Garissa University marks 4 years since terror attack

Garissa University marks 4 years since terror attack

Garissa University is marking four years since an al-Shabab militant attack claimed nearly 150 lives, most of them students.

While the Somali terrorist group has carried out numerous assaults since then, it remains their deadliest attack inside Kenya. Rael Ombuor reports from Nairobi.

24-year-old Vitalis Opiyo is a carpenter in Nairobi, but in 2015 he was studying to be a teacher at Garissa University when militants attacked.

Opiyo says early on April 2 that year, he heard what sounded like gunshots, and after some minutes the sound of people screaming.

His two roommates ran outside to see what was happening. It was the last time Opiyo saw them alive.

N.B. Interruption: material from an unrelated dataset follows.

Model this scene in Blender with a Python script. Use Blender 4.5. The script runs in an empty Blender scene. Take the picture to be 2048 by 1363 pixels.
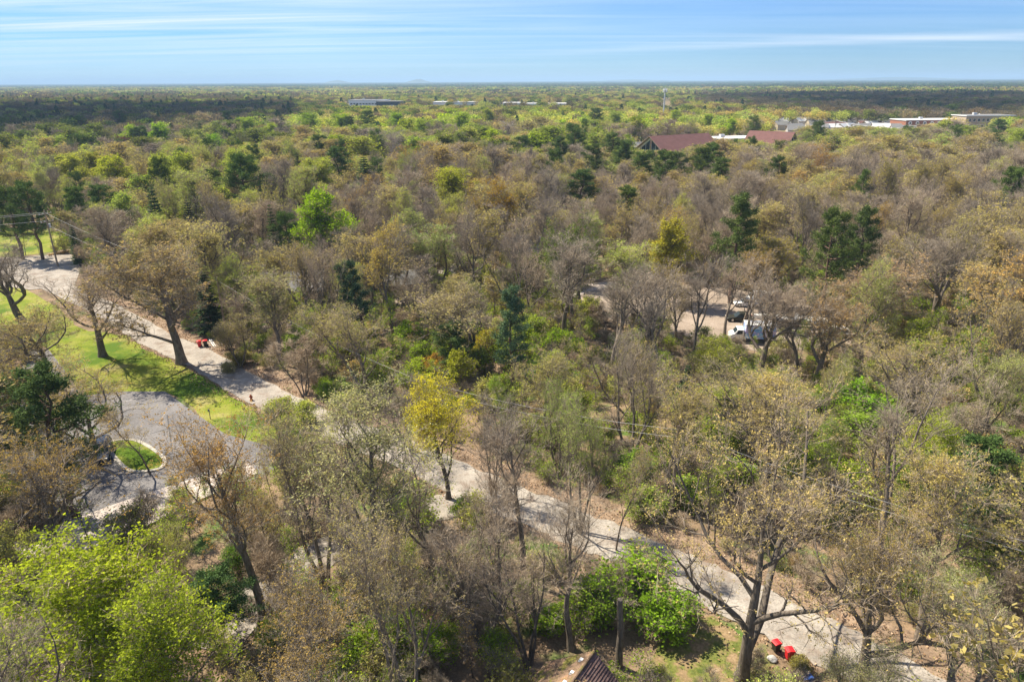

“After they had dealt with the people outside, they started moving door to door, of which they got into my room. By then I had to hide behind the door.

“The way you open the door, I was at the back of the door, I just stood there still, so they got in. Maybe I was lucky or it was just by God’s grace I survived. They did not see me,” Opiyo recalls.

In all, al-Shabab terrorists killed 148 people at Garissa University, almost all of them students.

The university took nine months to reopen, but now has 1,500 students, more than double the number in 2015.

Vice Chancellor Ahmed Osman Warfa says they have healed from the tragedy.

“We have moved on because of resilience, because of our marketing strategies and because of what we have done that has brought a lot of students back to the university. We have put up a perimeter wall, we have established a police post, which houses 30 officers,” Warfa said.

After security increased at sites of their previous attacks, al-Shabab hit a softer target this year on January 15. The attack on Nairobi’s Dusit D2 hotel and office complex killed 21 people.

But Kenyan security forces responded quickly and were given credit for keeping the death toll down, compared to previous attacks.

Political analyst and lecturer at Aga Khan University in Nairobi, Sam Kamau, agreed.

“We used to see [an] uncoordinated response that used to take quite long, but with what happened recently with Dusit, even if we lost lives, the number of people who were rescued and the way the whole issue was handled in terms of communication, in terms of response, I think the security forces have learned important lessons,” Kamau said.

Despite improved security, for survivors like Opiyo, the threat of al-Shabab attacks remains a reality for which Kenya must always be prepared.